A comma naturally exists here, both in Greek and in English, but there is no reason why τὸ κατὰ σάρκα ends the sentence, which is what you have been arguing and have not adequately supported. A sentence can be composed of more than one "clause."
But if the clause is the last clause in a sentence, then it will end the sentence.
The rest of your argument here is a dodge, and effectively you refute yourself:
We have a prepositional phrase: κατὰ σάρκα. When the neuter article substantivizes the accusative case with a prepositional phrase, it signals the function is adverbial. Thus, in Romans 9:5, τὸ κατὰ σάρκα it modifies the action implicit in ἐξ ὧν. This is not "far too complex an argument," it's actually a statement of how the grammatical structure works.
That wasn't the point I was getting at.
The point is that the whole clause from ἐξ ὧν onward is affected.
It is your argument that is far too subtle and relies on an ambiguous usage of the English comma, even a synthesis of English comma usage and Greek grammar.
By inserting an English comma, you can appear to continue the ἐξ ὧν clause in English. But as to the Greek grammar, your thesis is a contradiction in terms.
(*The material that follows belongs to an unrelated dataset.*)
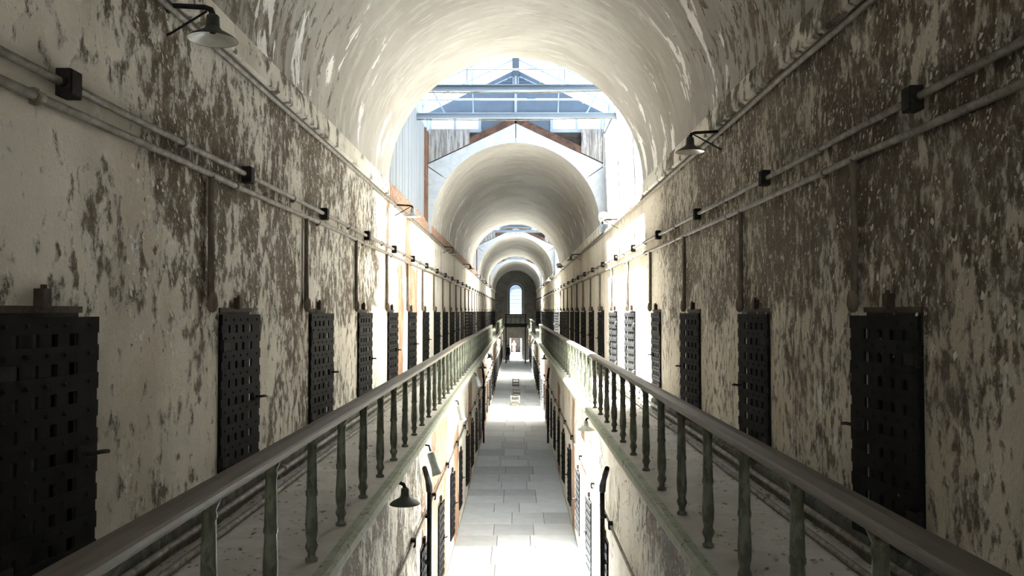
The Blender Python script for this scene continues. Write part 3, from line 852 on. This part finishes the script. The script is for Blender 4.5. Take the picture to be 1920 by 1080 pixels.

For if τὸ κατὰ σάρκα modifies the action implicit in ἐξ ὧν, then the action is modified irrevocably. You want to carry on the ἐξ ὧν clause, as if the action implicit in ἐξ ὧν hadn't been modified: as if you were talking about Christ according to the Spirit. That's impossibe, because ὁ Χριστὸς is bound by the modifier.
So you have to put a full stop, not a comma, after τὸ κατὰ σάρκα, because it ends the last clause in the sentence.
In English we would add commas before and after, but there is a continuation of the same thought that is unhindered by τὸ κατὰ σάρκα in Acts 2:30: ἐκ καρποῦ τῆς ὀσφύος αὐτοῦ τὸ κατὰ σάρκα ἀναστήσειν τὸν Χριστὸν: "that of the fruit of his loins [τὸ κατὰ σάρκα] he would raise up Christ to sit on his throne." How is it that it doesn't end the sentence in 2:30, when it falls in the middle of a thought, but it can't be so in Romans 9:5? There is nothing artificial about any of this.
Do you and TRJM have anything better to do than make up rules on the fly? First learn the language. Then use it rightly.
What applies in Acts 2:30 doesn't apply in Rom 9:5.
As I said before the τὸ κατὰ σάρκα clause in Acts 2:30 is parenthetical. And if you look at an interlinear, you will see it clearly (e.g. ABP at biblehub). It can be removed and the sentence remains intact, before and after the τὸ κατὰ σάρκα clause.
But Rom 9:5 is completely different. If you remove καὶ ἐξ ὧν ὁ Χριστὸς τὸ κατὰ σάρκα, then you must end the sentence after ὧν οἱ πατέρες, There is no parenthesis. Therefore the sentence doesn't continue.